## The problem:
Track down each line that has the word "from" and copy it.

## Data:
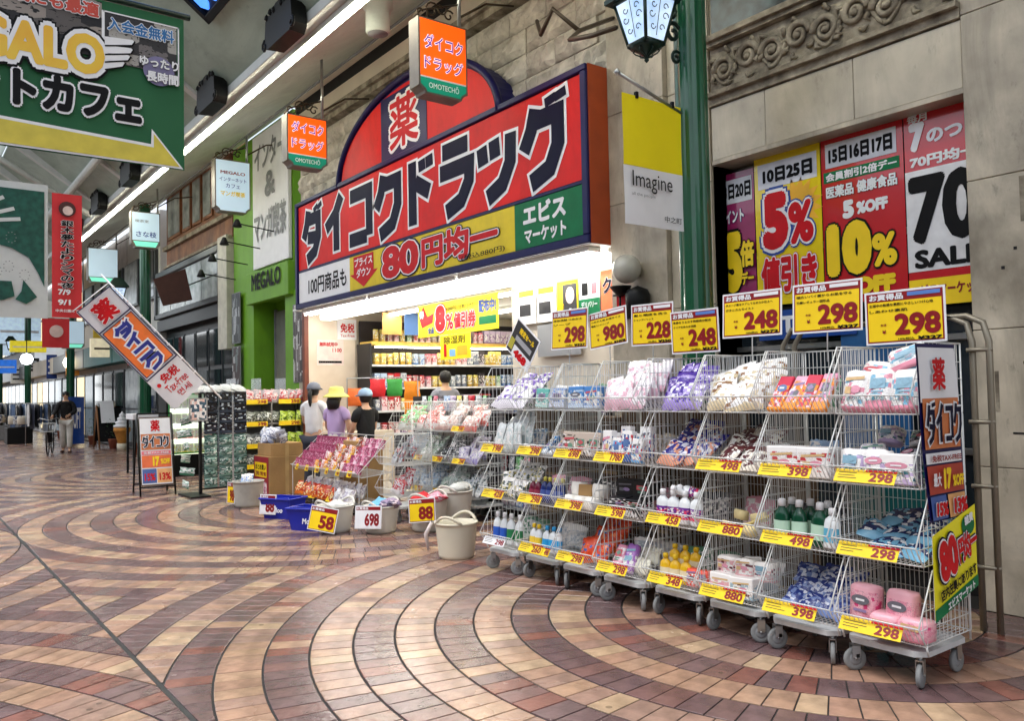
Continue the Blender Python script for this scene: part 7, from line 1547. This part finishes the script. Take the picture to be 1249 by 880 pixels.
# cyclist walking a bicycle
person((-27.3, 4.15, 0), face_to((1, -.25)), 1.78, 'person in black jacket and pale trousers pushing a bicycle along the arcade', BC, mat('cream_trousers', (206, 202, 194), .8, bump=.2), arms={'l': ((.24, -.12, 1.15), (.10, -.36, 1.06)), 'r': ((-.26, -.14, 1.15), (-.30, -.40, 1.04))}, sleeve=1.1, step=.16, bend=.10, shoe=mat('brown_shoe', (70, 40, 34), .5))
bc = thing('bicycle', 'black city bicycle with white front basket pushed by the person in black', 'bicycle', (-27.2, 3.72, 0), (0, 0, face_to((1, -.25))))
for yy, r_ in ((-.52, .33), (.52, .33)):
    k = MB(); k.tube([(0, yy + r_ * math.cos(a), r_ + .012 + r_ * math.sin(a)) for a in [2 * PI * q / 28 for q in range(29)]], .018, 6, INK, cap=False); wh = k.build('wheel', bc)
    k = MB()
    for q in range(14): a = 2 * PI * q / 14; wires(k, [((0, yy, r_ + .012), (0, yy + r_ * math.cos(a), r_ + .012 + r_ * math.sin(a)))], .0015, STEEL)
    k.build('spokes', wh)
k = MB()
for a, b_ in (((0, -.52, .34), (0, -.36, .92)), ((0, -.38, .85), (0, .08, .32)), ((0, .08, .32), (0, .52, .34)), ((0, .08, .32), (0, .22, .85)), ((0, .22, .78), (0, .52, .34)), ((0, -.40, .72), (0, .18, .6))): k.tube([a, b_], .017, 7, INK)
k.build('frame', bc); k = MB(); k.tube([(-.28, -.22, 1.0), (-.22, -.34, 1.04), (0, -.38, .98), (.22, -.34, 1.04), (.28, -.22, 1.0)], .013, 7, STEEL); k.tube([(0, -.36, .9), (0, -.38, 1.0)], .014, 6, STEEL); k.build('handlebar', bc)
k = MB(); k.add([(-.05, .10, .86), (.05, .10, .86), (.10, .34, .88), (-.10, .34, .88), (-.04, .10, .91), (.04, .10, .91), (.09, .33, .94), (-.09, .33, .94)], [(0, 3, 2, 1), (4, 5, 6, 7), (0, 1, 5, 4), (1, 2, 6, 5), (2, 3, 7, 6), (3, 0, 4, 7)], INK); k.build('saddle', bc)
k = MB(); k.box(-.17, -.72, .66, .17, -.44, .67, WIRE)
for q in range(12): xx = -.17 + q * .031; wires(k, [((xx, -.72, .66), (xx * 1.15, -.76, .9)), ((xx, -.44, .66), (xx * 1.15, -.42, .9))], .003, WIRE)
for s_ in (-1, 1):
    for q in range(9): yy = -.72 + q * .035; wires(k, [((s_ * .17, yy, .66), (s_ * .195, yy, .9))], .003, WIRE)
k.tube([(-.195, -.76, .9), (.195, -.76, .9), (.195, -.42, .9), (-.195, -.42, .9), (-.195, -.76, .9)], .007, 5, WIRE, cap=False); k.build('front_basket', bc)
k = MB(); k.lathe([(.001, -.01), (.04, -.01), (.04, .01), (.001, .01)], 12, (0, .08, .32), STEEL); k.box(-.1, .05, .2, -.02, .11, .22, INK); k.box(.02, .05, .42, .1, .11, .44, INK); k.build('pedals', bc)
# ================================================================== THINGS FARTHER DOWN THE ARCADE
ic = thing('soft_serve_statue', 'giant white soft serve cone statue beside the chalk board', 'statue', (-27.0, 5.6, 0)); ic.scale = (.72, .72, .72)
k = MB(); prof = []
for q in range(4):
    r0 = .34 - q * .075; z = .95 + q * .15; prof += [(r0 * .85, z), (r0, z + .05), (r0 * .95, z + .11)]
k.lathe(prof + [(.05, 1.56), (.001, 1.64)], 24, m=WHITE); k.build('ice_cream', ic)
k = MB(); k.lathe([(.17, .3), (.2, .45), (.30, .78), (.33, .8), (.33, .95)], 20, m=mat('waffle_cone', (206, 140, 60), .7, scale=12)); k.build('cone', ic); k = MB(); k.lathe([(.2, 0), (.2, .3)], 18, m=mat('cream_pedestal', (220, 210, 186), .6)); k.build('pedestal', ic)
wb = thing('chalk_board', 'wooden framed black chalk A board left of the soft serve cone', 'sign board', (-29.2, 5.3, 0))
WOOD = mat('light_wood', (150, 104, 66), .6, bump=.1)
for s in (0, 1):
    k = MB(); 
    for yy in (0, .8): k.tube([(.5 - s * 1.0, yy, 0), (0, yy, 1.35)], .03, 4, WOOD)
    k.tube([(.02, 0, 1.3), (.02, .8, 1.3)], .03, 4, WOOD); k.build('frame', wb)
    k = MB(); sg_ = 1 if s == 0 else -1; k.add([(sg_ * .44, .03, .2), (sg_ * .44, .77, .2), (sg_ * .04, .77, 1.28), (sg_ * .04, .03, 1.28), (sg_ * .42, .03, .2), (sg_ * .42, .77, .2), (sg_ * .02, .77, 1.28), (sg_ * .02, .03, 1.28)], [(0, 1, 2, 3), (7, 6, 5, 4), (0, 4, 5, 1), (3, 2, 6, 7)], INK); k.build('chalk_panel', wb)
k = MB(); k.add([(.5, .05, .8), (.5, .45, .8), (.2, .45, 1.5), (.2, .05, 1.5)], [(0, 1, 2, 3)], WHITE); k.build('white_sheet', wb)
vb = thing('blue_banner_stand', 'upright blue banner with white lettering next to the chalk board', 'banner', (-30.4, 4.65, 0), FACEX); cloth(vb, 'banner_cloth', 0, .1, .5, 1.65, mat('deep_blue_print', (24, 70, 150), .3), sag=.01); text(vb, 'SOFT', .12, .6, .4, 1.3, WHITE, .03, .03, rot=0)
k = MB(); k.tube([(0, 0, 0), (0, 1.75, 0)], .015, 6, WHITE); k.build('pole', vb)
t = thing('side_table', 'small white topped table with black legs behind the A board', 'table', (-18.4, 3.95, 0)); k = MB(); k.box(-.3, 0, 1.12, .3, .8, 1.24, WHITE, .01); k.build('table_top', t)
for a in (-.27, .27):
    for b_ in (.03, .77): k = MB(); k.box(a - .02, b_ - .02, 0, a + .02, b_ + .02, 1.12, BLACKM); k.build('leg', t)
rf = random.Random(9)
for i in range(7):
    x = -33 - i * 3.4; y = 4.3 + rf.uniform(-.3, .5)
    t = thing('clothes_rack', 'rack of dark and white clothes outside the far shops, %s from the cyclist' % ['first', 'second', 'third', 'fourth', 'fifth', 'sixth', 'seventh'][i], 'clothes rack', (x, y, 0), (0, 0, rf.uniform(-.3, .3)), 'clothes racks outside the far shops')
    k = MB(); 
    for yy in (-.6, .6): k.tube([(0, yy, 0), (0, yy, 1.45)], .015, 6, STEEL); k.tube([(-.25, yy, .03), (.25, yy, .03)], .015, 6, STEEL)
    k.tube([(0, -.6, 1.45), (0, .6, 1.45)], .015, 6, STEEL); k.build('rail', t)
    for q in range(9):
        c = rf.choice([(24, 26, 34), (210, 210, 206), (60, 64, 80), (150, 146, 140), (30, 30, 30), (90, 110, 140), (232, 230, 226)])
        link('garment', p_pouch(.42, rf.uniform(.7, 1.0), .09, mat('garment_%d_%d_%d' % c, c, .85, bump=.3), q, .02), t, (.0, -.52 + q * .13, 1.42), (PI, 0, rf.uniform(-.3, .3)))
for i in range(6):
    x = -35 - i * 4.2; t = thing('stall_box', 'low heap of cream and grey goods on a far stall, %s from the cyclist' % ['first', 'second', 'third', 'fourth', 'fifth', 'sixth'][i], 'stall', (x, 3.7 + rf.uniform(-.2, .3), 0), group='low stalls along the far pavement'); k = MB(); k.box(-.5, -.4, 0, .5, .4, rf.uniform(.5, .8), rf.choice([CREAM, GREY, BLACKM]), .02); k.build('stall_table', t)
    for q in range(5): link('goods', p_soft(.35, .3, .3, rf.choice([CREAM, mat('white_cloth_bundle', (214, 214, 210), .8), GREY, pack((80, 90, 110), Wt, (160, 150, 140))]), q), t, (-.35 + q * .18, rf.uniform(-.2, .2), .7))
for i, (x, y, z, c, l) in enumerate([(-40, 4.6, 3.3, (244, 250, 255), 'pale round lamp nearest the second green post'), (-52, 4.2, 3.4, (255, 248, 230), 'far round lamp near the bright end'), (-36, 5.6, 3.0, (255, 240, 200), 'small warm lamp below the red square banner')]):
    t = thing('globe_lamp', l + ' in the distance', 'lamp', (x, y, z)); k = MB(); k.lathe([(.001, -.25), (.18, -.18), (.25, 0), (.18, .18), (.001, .25)], 14, m=glow('globe_%d' % i, c, 3)); k.build('globe', t); k = MB(); k.tube([(0, 0, .25), (0, 0, 2.4)], .02, 5, BLACKM); k.build('hanging_rod', t)
for i, (x, y, z, w_, h_, c, l) in enumerate([(-50, 4.4, 3.0, .9, .7, (40, 110, 210), 'small bright blue square sign far down the arcade'), (-42, 4.2, 3.7, 1.4, .5, (214, 196, 40), 'yellow edged sign hanging far down the arcade'), (-46, 4.1, 4.3, 1.8, 1.3, (190, 214, 232), 'pale blue hanging sign far down the arcade'), (-60, 3.6, 4.4, 2.4, 1.6, (200, 220, 236), 'distant pale sign near the bright end'), (-29, 5.1, 2.9, .7, .6, (226, 214, 180), 'cream sign with black brush letter right of the red square banner')]):
    t = thing('distant_sign', l, 'hanging sign', (x, y, z), FACEX); k = MB(); k.box(0, 0, -.2, w_, h_, 0, mat('far_sign_%d' % i, c, .5, emit=.25), .01); k.build('sign_case', t); rect(t, 'sign_stripe', .1, h_ * .4, w_ - .1, h_ * .5, .01, WHITE if i != 4 else INK)
# clutter of small shop signs and notices down the arcade
rz = random.Random(31)
SC_ = [((200, 40, 40), 'red'), ((240, 240, 236), 'white'), ((30, 60, 130), 'navy'), ((236, 200, 60), 'yellow'), ((40, 120, 80), 'green'), ((30, 30, 32), 'black'), ((230, 150, 60), 'orange')]
for i in range(6):
    x = -25.2 - i * 5.4; z = rz.choice((2.5, 3.0, 3.6)); c, cn = SC_[(i * 3) % 7]; w_, h_ = rz.uniform(.4, .7), rz.uniform(.5, 1.1)
    t = thing('projecting_sign', 'small %s projecting shop sign down the arcade, %s past the dark building' % (cn, nthw(i + 1)), 'sign', (x, 5.93 - w_, z), FACEX, 'projecting shop signs down the arcade')
    k = MB(); k.box(0, 0, -.08, w_, h_, 0, mat('sign_' + cn, c, .5), .008); k.build('sign_case', t); k = MB(); k.tube([(w_, h_ * .8, -.04), (w_ + .1, h_ * .8, -.04)], .012, 5, BLACKM); k.build('bracket', t)
    for q in range(3): rect(t, 'sign_stripe', w_ * .15, h_ * (.2 + q * .25), w_ * rz.uniform(.6, .88), h_ * (.28 + q * .25), .003, WHITE if cn not in ('white', 'yellow') else INK)
for i in range(5):
    x = -25 - i * 3.3
    t = thing('potted_plant', 'leafy potted plant by the far shopfronts, %s past the dark building' % nthw(i + 1), 'plant', (x, 5.62, 0), group='potted plants by the far shopfronts')
    k = MB(); k.lathe([(.11, 0), (.15, .28), (.165, .3)], 14, m=mat('terracotta_pot', (150, 84, 58), .8)); k.build('pot', t); k = MB()
    for q in range(90):
        a, b_, r_ = rz.uniform(0, 2 * PI), rz.uniform(0, 1), rz.uniform(.05, .26); p = Vector((r_ * math.cos(a), r_ * math.sin(a), .35 + b_ * .55)); d = Vector((math.cos(a), math.sin(a), rz.uniform(-.3, .6))).normalized() * .09; s_ = d.cross(Vector((0, 0, 1))).normalized() * .022
        k.add([p - s_ * .3, p + d * .5 - s_, p + d, p + d * .5 + s_], [(0, 1, 2, 3)], mat('leaf_green', (40, 84, 36), .5, var=.3))
    stuff(k.build('foliage', t))
# ================================================================== THE OPPOSITE SIDE OF THE ARCADE (behind and left of the camera)
OPW = mat('opposite_wall', (150, 144, 134), .7, var=.1, scale=.8)
for i in range(8):
    x0 = 12 - i * 14
    t = thing('opposite_building', 'two storey shop building on the opposite side of the arcade, %s along the row' % nthw(i + 1), 'building', (x0 - 7, -6.5, 0), group='buildings on the opposite side of the arcade')
    k = MB(); k.box(-6.98, -3, 0, 6.98, 0, 6.3, OPW); k.build('wall', t); k = MB(); k.box(-6.9, 0, 2.9, 6.9, .5, 3.3, GRF, .02); k.build('canopy', t)
    for q in range(6):
        k = MB(); k.box(-6.6 + q * 2.2, 0, .1, -4.7 + q * 2.2, .04, 2.6, GLASSD if q % 2 else WGL); k.build('shop_window', t)
        k = MB(); k.box(-6.5 + q * 2.2, 0, 4.2, -4.9 + q * 2.2, .04, 5.5, GLASSD); k.build('upper_window', t)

## Completed task:
Continue the Blender Python script for this scene: part 7, from line 1547. This part finishes the script. Take the picture to be 1249 by 880 pixels.
    t = thing('clothes_rack', 'rack of dark and white clothes outside the far shops, %s from the cyclist' % ['first', 'second', 'third', 'fourth', 'fifth', 'sixth', 'seventh'][i], 'clothes rack', (x, y, 0), (0, 0, rf.uniform(-.3, .3)), 'clothes racks outside the far shops')
    x = -35 - i * 4.2; t = thing('stall_box', 'low heap of cream and grey goods on a far stall, %s from the cyclist' % ['first', 'second', 'third', 'fourth', 'fifth', 'sixth'][i], 'stall', (x, 3.7 + rf.uniform(-.2, .3), 0), group='low stalls along the far pavement'); k = MB(); k.box(-.5, -.4, 0, .5, .4, rf.uniform(.5, .8), rf.choice([CREAM, GREY, BLACKM]), .02); k.build('stall_table', t)